Soldiers coming home to get latest tech tools, CIO promises

The Army intends to modernize its stateside operations with the same network-centric and IT capabilities available to its expeditionary forces in war zones, says Lt. Gen. Susan Lawrence.

Orders from the highest levels of the Defense Department to draw down operations in Afghanistan, shrink troop levels and reduce spending are driving the Army to shift priorities to matters within the borders of the continental United States, according to the service’s CIO.

“We’re going to apply the same rigor and discipline to the institutional Army as we have in the last 10 years to the operational Army,” Lt. Gen. Susan Lawrence, Army CIO, said March 19 at AFCEA Belvoir Industry Days at the National Harbor in Oxon Hill, Md. “It’s going to be key to this concept of reversibility that we have a ready-trained force based on the ability for us to deliver a modernized network.”

The Army’s focus has been on the ground level of operations, funding and servicing areas of need such as tactical communications. As a result, other areas, such as IT being used on U.S. bases, have received less attention and money. That’s going to change as the Army realigns under DODwide efficiency measures.

It’s an issue that was clearly illustrated when Lawrence was visiting a military outpost overseas, where she spoke with a general deployed in the theater who shed light on the parity between capabilities in the field and those on bases at home.

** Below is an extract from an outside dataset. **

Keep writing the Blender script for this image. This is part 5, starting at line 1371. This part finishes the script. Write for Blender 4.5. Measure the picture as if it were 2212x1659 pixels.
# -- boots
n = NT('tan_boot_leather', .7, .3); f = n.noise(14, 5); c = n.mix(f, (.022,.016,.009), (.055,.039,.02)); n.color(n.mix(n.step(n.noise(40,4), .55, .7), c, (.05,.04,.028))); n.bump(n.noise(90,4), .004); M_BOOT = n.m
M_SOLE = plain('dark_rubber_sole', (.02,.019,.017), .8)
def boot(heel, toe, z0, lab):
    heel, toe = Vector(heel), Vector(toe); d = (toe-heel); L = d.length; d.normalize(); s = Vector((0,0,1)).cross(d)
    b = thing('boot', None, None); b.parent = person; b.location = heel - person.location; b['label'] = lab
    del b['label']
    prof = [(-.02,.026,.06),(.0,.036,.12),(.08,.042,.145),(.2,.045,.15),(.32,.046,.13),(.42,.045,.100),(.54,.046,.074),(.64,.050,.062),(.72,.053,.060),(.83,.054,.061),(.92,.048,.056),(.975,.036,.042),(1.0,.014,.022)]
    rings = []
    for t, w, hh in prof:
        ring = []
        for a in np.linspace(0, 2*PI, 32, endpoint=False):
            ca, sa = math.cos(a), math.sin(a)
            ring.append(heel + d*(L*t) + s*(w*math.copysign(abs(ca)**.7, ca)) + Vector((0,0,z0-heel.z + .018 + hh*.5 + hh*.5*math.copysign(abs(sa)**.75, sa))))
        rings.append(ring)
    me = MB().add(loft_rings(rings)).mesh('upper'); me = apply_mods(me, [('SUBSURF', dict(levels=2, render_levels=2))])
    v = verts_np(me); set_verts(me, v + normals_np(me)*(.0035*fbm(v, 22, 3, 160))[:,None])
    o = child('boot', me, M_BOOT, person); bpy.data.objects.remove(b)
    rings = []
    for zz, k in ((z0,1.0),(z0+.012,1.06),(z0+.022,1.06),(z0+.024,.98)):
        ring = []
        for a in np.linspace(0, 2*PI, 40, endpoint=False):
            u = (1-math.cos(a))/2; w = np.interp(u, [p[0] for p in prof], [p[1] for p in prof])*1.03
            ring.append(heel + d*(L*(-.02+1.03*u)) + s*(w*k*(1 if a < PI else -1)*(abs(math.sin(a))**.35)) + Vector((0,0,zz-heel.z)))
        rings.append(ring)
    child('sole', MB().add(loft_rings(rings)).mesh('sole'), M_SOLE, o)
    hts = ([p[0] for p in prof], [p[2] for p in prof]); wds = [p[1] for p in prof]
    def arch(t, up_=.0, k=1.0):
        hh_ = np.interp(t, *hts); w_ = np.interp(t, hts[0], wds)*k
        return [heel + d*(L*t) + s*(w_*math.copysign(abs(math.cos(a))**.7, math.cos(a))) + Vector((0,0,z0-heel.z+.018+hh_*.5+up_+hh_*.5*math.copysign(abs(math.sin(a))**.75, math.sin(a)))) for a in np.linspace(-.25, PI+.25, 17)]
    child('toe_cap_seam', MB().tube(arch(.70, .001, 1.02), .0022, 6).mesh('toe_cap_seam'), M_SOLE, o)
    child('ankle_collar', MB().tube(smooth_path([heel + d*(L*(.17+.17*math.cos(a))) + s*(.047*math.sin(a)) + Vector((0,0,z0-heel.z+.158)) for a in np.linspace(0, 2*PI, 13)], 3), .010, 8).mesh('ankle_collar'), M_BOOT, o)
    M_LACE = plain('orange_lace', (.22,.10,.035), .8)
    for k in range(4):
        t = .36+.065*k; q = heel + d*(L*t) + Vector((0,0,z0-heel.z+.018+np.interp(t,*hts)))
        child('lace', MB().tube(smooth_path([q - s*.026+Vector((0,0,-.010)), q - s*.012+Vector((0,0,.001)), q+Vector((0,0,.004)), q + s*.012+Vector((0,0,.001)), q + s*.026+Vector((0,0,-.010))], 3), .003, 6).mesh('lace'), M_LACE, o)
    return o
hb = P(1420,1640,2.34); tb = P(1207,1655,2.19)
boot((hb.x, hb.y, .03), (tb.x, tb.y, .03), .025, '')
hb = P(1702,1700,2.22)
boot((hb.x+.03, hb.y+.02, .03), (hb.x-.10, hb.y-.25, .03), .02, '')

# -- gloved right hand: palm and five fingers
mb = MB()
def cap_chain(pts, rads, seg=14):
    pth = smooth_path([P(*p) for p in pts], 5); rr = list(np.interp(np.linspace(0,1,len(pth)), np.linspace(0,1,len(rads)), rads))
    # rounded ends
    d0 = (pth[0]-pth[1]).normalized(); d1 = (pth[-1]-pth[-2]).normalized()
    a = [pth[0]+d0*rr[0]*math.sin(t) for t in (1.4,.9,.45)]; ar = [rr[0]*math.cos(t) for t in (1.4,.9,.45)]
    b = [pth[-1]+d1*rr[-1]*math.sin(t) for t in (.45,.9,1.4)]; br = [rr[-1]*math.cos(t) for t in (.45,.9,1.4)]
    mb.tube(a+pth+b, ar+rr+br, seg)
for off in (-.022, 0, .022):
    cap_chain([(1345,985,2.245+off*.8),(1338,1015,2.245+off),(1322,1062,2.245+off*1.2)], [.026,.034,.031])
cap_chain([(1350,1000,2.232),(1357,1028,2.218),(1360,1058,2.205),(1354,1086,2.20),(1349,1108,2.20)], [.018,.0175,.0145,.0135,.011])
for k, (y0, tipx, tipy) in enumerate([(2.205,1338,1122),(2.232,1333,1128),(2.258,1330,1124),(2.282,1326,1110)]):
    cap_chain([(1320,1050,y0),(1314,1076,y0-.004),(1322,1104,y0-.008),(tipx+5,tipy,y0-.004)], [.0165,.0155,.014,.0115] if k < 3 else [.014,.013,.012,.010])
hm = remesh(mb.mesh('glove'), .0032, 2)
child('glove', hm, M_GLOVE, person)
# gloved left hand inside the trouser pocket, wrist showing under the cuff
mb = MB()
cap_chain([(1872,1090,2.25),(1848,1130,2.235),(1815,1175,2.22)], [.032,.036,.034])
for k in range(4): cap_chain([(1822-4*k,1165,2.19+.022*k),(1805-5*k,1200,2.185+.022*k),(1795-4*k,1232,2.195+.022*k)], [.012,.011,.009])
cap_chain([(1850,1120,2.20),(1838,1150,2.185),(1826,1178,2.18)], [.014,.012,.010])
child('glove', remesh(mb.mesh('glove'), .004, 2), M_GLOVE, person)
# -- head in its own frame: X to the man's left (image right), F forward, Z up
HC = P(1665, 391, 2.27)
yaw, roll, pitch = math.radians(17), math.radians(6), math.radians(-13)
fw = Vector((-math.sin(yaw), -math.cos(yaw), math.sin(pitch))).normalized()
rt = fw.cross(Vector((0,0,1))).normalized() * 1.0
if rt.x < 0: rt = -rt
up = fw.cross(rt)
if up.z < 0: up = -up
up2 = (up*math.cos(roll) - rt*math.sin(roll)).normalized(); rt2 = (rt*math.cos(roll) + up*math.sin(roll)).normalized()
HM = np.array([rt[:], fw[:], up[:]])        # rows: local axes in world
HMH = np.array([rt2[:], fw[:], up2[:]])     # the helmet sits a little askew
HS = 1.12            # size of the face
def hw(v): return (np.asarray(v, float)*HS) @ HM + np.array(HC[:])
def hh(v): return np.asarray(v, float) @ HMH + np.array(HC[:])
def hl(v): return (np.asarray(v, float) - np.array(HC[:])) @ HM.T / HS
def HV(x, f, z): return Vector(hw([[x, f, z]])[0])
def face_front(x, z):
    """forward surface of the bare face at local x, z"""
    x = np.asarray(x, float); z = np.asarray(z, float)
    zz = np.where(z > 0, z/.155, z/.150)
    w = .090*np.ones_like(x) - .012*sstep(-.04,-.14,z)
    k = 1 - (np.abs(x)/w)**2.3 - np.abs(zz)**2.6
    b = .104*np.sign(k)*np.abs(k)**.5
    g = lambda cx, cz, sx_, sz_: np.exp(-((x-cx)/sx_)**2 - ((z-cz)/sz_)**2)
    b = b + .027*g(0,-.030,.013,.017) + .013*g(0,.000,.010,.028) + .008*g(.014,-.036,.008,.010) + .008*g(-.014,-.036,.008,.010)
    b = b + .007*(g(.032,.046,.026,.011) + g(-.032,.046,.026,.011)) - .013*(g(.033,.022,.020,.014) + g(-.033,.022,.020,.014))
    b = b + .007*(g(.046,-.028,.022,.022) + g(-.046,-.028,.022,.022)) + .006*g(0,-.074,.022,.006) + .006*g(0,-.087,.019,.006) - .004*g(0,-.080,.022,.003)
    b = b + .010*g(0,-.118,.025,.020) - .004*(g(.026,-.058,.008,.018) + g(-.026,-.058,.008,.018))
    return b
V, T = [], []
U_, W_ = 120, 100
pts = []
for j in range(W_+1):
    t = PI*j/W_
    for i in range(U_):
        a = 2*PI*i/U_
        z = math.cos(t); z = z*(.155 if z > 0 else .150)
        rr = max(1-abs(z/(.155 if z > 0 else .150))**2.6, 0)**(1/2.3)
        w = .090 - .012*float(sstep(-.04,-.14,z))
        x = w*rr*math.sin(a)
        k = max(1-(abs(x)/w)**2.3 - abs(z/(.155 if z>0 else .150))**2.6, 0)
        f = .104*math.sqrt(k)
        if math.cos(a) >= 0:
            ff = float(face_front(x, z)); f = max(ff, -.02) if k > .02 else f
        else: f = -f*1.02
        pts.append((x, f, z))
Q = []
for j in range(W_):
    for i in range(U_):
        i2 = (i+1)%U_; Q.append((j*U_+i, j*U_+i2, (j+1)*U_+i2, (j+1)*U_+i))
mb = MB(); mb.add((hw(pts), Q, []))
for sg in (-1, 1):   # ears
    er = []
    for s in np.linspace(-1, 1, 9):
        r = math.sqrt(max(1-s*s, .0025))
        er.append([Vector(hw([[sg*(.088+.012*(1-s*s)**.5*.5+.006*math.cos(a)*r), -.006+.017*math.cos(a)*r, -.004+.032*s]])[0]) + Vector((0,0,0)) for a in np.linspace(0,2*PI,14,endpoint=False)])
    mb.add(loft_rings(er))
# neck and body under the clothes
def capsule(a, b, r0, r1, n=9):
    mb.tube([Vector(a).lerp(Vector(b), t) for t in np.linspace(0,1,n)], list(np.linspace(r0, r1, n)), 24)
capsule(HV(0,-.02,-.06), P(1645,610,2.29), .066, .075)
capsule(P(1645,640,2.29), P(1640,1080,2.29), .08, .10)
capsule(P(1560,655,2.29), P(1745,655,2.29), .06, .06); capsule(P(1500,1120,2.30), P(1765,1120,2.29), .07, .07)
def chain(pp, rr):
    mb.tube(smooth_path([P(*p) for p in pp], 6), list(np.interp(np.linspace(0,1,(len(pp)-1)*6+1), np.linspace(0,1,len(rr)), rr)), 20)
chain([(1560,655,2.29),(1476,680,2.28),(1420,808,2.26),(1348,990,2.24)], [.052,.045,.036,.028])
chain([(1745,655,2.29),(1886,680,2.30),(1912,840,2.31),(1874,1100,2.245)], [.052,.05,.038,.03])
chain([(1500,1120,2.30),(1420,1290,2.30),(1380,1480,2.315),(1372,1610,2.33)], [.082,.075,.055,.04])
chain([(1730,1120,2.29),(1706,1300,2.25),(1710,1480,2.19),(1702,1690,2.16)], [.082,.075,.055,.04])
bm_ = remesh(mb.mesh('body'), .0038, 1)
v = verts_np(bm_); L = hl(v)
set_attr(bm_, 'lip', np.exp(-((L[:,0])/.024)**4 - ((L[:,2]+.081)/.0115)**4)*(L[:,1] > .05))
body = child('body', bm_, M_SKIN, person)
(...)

“He said, ‘You give me absolutely everything I need to command and control in the fight while deployed, but when I go back home to Fort Bragg, I go back to the Stone Ages.’ We stayed committed at the point, where our soldiers were at risk. Soldiers could deploy to the theater and you’ll have everything over IP, unlimited bandwidth ... whatever [joint urgent operational needs] there were, we filled,” Lawrence said. “But when they came back home, they were on the old, circuit-based switches; [video teleconferences] didn’t work; there was a lot of frustration.”

There’s a lot on the agenda for the Army as it turns its attention homeward, Lawrence said.

Cybersecurity efforts, including better network defense and a forcewide move toward thin-client capabilities, are high priority, as are ongoing efforts in enterprise e-mail, which Lawrence said is going so well “everybody is clamoring” to get onboard.

She added that the Army is going to “bite the bullet and redesign the entire architecture of the network inside of the continental U.S.”

“Today there are more than 500 low-level architectural entry points; that just makes us an absolute sieve,” she said. “What we have to do is collapse that behind about 20 regional-level architecture environments so we can put sensors on them and truly start doing some defense of our networks,” Lawrence said, pointing to a 2013 time frame for starting work.

The efforts are just part of broader moves to standardize Army command, control, communications and computing services while creating a force that has reversibility, she said. “It’s time to get right-size with the right talent," Lawrence said.